We are tasked with finding the derivative of the function:

$y = \sqrt{\frac{x - 1}{x^6 + 2}}$

using logarithmic differentiation.

Step 1: Rewrite the function

First, rewrite the square root as a fractional exponent for easier manipulation: $y = \left( \frac{x - 1}{x^6 + 2} \right)^{1/2}$

Step 2: Take the natural logarithm of both sides

Apply the natural logarithm to both sides: $\ln(y) = \ln\left( \left( \frac{x - 1}{x^6 + 2} \right)^{1/2} \right)$

Using the logarithmic property $\ln(a^b) = b \ln(a)$, we can simplify this to: $\ln(y) = \frac{1}{2} \ln\left( \frac{x - 1}{x^6 + 2} \right)$

Step 3: Apply logarithmic properties

Now use the property $\ln\left(\frac{a}{b}\right) = \ln(a) - \ln(b)$: $\ln(y) = \frac{1}{2} \left( \ln(x - 1) - \ln(x^6 + 2) \right)$

Step 4: Differentiate both sides

Differentiate both sides with respect to $x$. Remember, when differentiating $\ln(y)$, you need to apply the chain rule: $\frac{d}{dx}[\ln(y)] = \frac{1}{y} \cdot y'$ On the right-hand side, differentiate each term: $\frac{1}{2} \cdot \frac{d}{dx} \left( \ln(x - 1) - \ln(x^6 + 2) \right)$ The derivative of $\ln(x - 1)$ is: $\frac{d}{dx}[\ln(x - 1)] = \frac{1}{x - 1}$ The derivative of $\ln(x^6 + 2)$ using the chain rule is: $\frac{d}{dx}[\ln(x^6 + 2)] = \frac{6x^5}{x^6 + 2}$

Thus, the derivative of the right-hand side becomes: $\frac{1}{2} \left( \frac{1}{x - 1} - \frac{6x^5}{x^6 + 2} \right)$

Step 5: Solve for $y'$

Now multiply both sides by $y$ to solve for $y'$: $y' = y \cdot \frac{1}{2} \left( \frac{1}{x - 1} - \frac{6x^5}{x^6 + 2} \right)$ Substitute back $y = \sqrt{\frac{x - 1}{x^6 + 2}}$: $y' = \sqrt{\frac{x - 1}{x^6 + 2}} \cdot \frac{1}{2} \left( \frac{1}{x - 1} - \frac{6x^5}{x^6 + 2} \right)$

This is the derivative $y'$ of the function.
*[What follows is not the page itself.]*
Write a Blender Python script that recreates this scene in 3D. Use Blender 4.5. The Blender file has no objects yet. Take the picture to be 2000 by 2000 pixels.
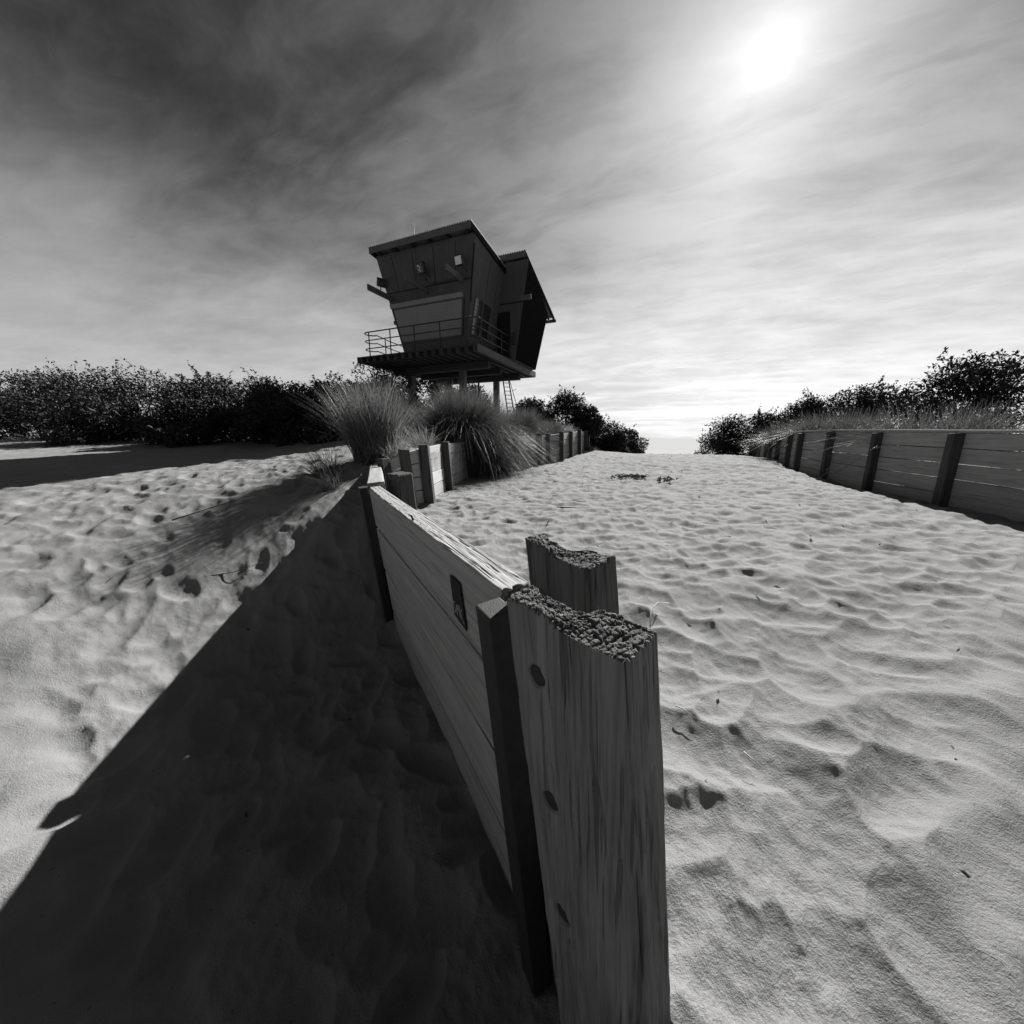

Would you like me to provide further details or clarification on any step? Here are 5 related questions to deepen your understanding:

1. How can you simplify a function's derivative when using logarithmic differentiation?
2. What are the benefits of using logarithmic differentiation for complex functions?
3. How does the chain rule apply when differentiating logarithmic functions?
4. What are common mistakes to avoid when applying logarithmic differentiation?
5. How would this derivative change if the power of the square root was different?

Tip: When dealing with products, quotients, or powers of complicated expressions, logarithmic differentiation can simplify the process by turning multiplication into addition and division into subtraction.